To help the inhabitants, Patrick Lucchese relies on the same tools he uses to boost companies’ profitability and attractiveness to investors: finding places to improve, no matter how small, and making it better.
“I’ll give one example,” he shared. “Every time I go over there to help, to give out food and to be close to the community, I listen to tragic stories. One of them, there was one of the ladies in our program who was an older lady, and she was not able to see. She was blind in both eyes. It started slowly, mostly affecting one eye, then moved to her other eye, and soon had left her almost completely blind. Then she gave up. The public system in Brazil is not the best health care system, so she was not able to receive the right treatments or the right surgeries. She had gone blind and no one could help her. So I decided that I would do it. After we got involved, she went through, I believe it was five surgeries, and now she can see out of both eyes. She’s completely cured.”

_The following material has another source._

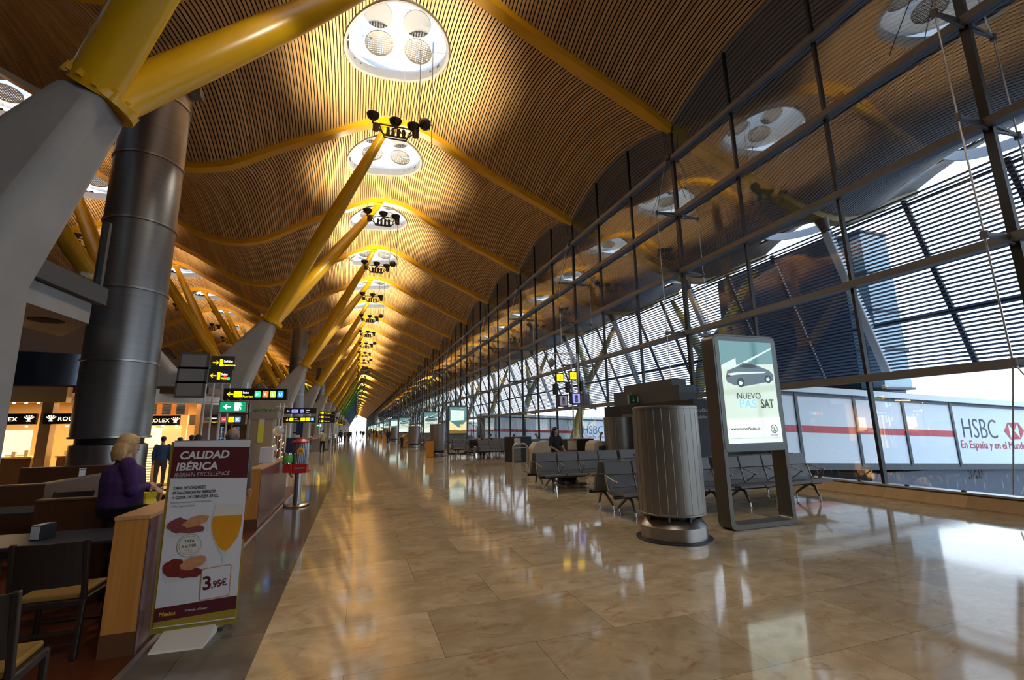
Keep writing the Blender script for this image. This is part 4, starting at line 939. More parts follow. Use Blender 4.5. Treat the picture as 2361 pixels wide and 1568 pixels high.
dsign(-4.38, -2.45, 33.2, 2.80, 3.18, [('arrow', .12, M_SIGNV), ('box', .33, M_SIGNV, 1.9, 'A B', B_), ('box', .55, M_SIGNV, .9, 'A', B_), ('text', .66, W_, 'Vuelos', .25, .05), ('text', .66, M_SIGNV, 'Flights', .22, -.28)], 'black sign with violet pictograms, upper of the pair beyond the sweets dispenser', poles=())
dsign(-4.40, -2.47, 33.2, 2.25, 2.63, [('arrow', .12, Y_, 2), ('box', .25, Y_, 1.1, '', B_), ('text', .34, W_, 'Salas', .25, .05), ('text', .34, Y_, 'Puertas', .25, -.28), ('box', .6, Y_, 1.3, '', B_), ('box', .76, Y_, 1.3, '', B_), ('box', .9, M_SU, .9, 'K', W_)], 'black sign with a blue K, lower of the pair beyond the sweets dispenser')
for i, z in enumerate((3.2, 2.82, 2.44)):
    dsign(-3.35, -1.85, 48, z, z+.32, [('arrow', .12, Y_), ('box', .25, Y_, 1.1, '', B_), ('text', .38, Y_, 'Recogida' if i == 0 else 'Puertas', .5, -.18)], 'small yellow-on-black sign, %s of the three stacked signs' % ('top', 'middle', 'bottom')[i])
exit_sign(-3.2, 48, 2.2, .62, .26, 'small lit green exit sign below the three stacked yellow signs')
for i, (x, y) in enumerate(((-3.0, 70), (-2.9, 92), (-2.9, 112))):
    for j, z in enumerate((2.9, 3.3)): dsign(x-.7, x+.7, y, z, z+.3, [('arrow', .14, Y_), ('box', .3, Y_, 1.1, '', B_), ('text', .42, Y_, 'Puertas', .5, -.18)], 'distant yellow-on-black sign, %s of the %s far pair' % (('lower', 'upper')[j], ORD[i]))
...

Helping one senior citizen improve her vision may not seem like the kind of charitable work that pays big dividends, but Patrick Lucchese considers it an investment in the greater good of the community.
Investing in five surgeries for one person is a demonstration that everyone deserves to be helped, no matter who they are or how dire their circumstances. If the people of his adopted favela can believe they’re capable of greater things, it leads to changes in attitudes and behaviors, he explained.
“Every time I go there, I listen to the people and hear what they’re going through,” he said. “I also talk with them, and I give them examples of how, with a lot of hard work, they can move to a better life. They can have their children go to college and grow up to become whatever they want. If they want to be a doctor, they can be a doctor. They just have to work hard, study a lot, and keep that hope alive.”
It’s not just a speech he gives to feel good about himself. Patrick Lucchese believes that the residents of his chosen favela in Porto Alegre have a chance to lead successful, impressive, and productive lives. In the same way that he can train companies to discover what they do best, create a sound infrastructure, and make decisions that benefit their long-term prospects, he hopes to inspire community members to make the most of their lives.
It’s also the same talk that Patrick Lucchese gives to his children at home. Many times, he brings them along to see how the people of the community are working hard to improve.
“Many times, I have taken my two children, my boys, to see these families and the children who live here. I show them that these people are just like them. They are just kids,” he said. “I show them how we can help them and how they can help themselves. I hope my children learn as much as everyone else does. I hope they grow up and want to help make the people of other communities see brighter futures as well.”